Lesmana Zimmer (lesmana) wrote :

I do not understand why this is marked as duplicate of bug #75031.

bug #75031 is about the mysql init.d script choking on a poorly set GREP_OPTION.

bug #67141 (this bug) is about a system-wide policy to unset GREP_OPTION by default.

if ubuntu has no interest in setting up a system-wide policy then mark this bug as WONTFIX. marking this as duplicate makes no sense.

komputes (komputes) wrote :

In attempting to triage this bug, I'm unable to find GREP_OPTIONS in env command output or in my .bashrc. Is this still an issue in the latest release, if so can you specify where this variable can be found after a default installation.

Changed in ubuntu:
status: New → Incomplete
Christian Holtje (docwhat) wrote :

komputes: They aren't in the init scripts, etc.

The problem is that if a user adds GREP_OPTIONS to their environment (manually, or via .bashrc, etc.) then it can break init.d scripts, etc.

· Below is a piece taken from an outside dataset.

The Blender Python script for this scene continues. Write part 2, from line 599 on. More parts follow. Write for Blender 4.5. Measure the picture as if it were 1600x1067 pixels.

At the time, if you did `env GREP_OPTIONS=-E /etc/init.d/blah start` it could break the `blah` script in unpredictable ways. Also it can break various scripts in /usr/bin and /bin

Depending on the users setup, GREP_OPTIONS may also make it through a sudo call.

The reason why this is a problem is that troubleshooting this kind of problem can be very difficult because only the person with GREP_OPTIONS set will have the breakage and it'll not be obvious that this is happening.

I hope that clears this up.

Ciao!

Launchpad Janitor (janitor) wrote :

[Expired for Ubuntu because there has been no activity for 60 days.]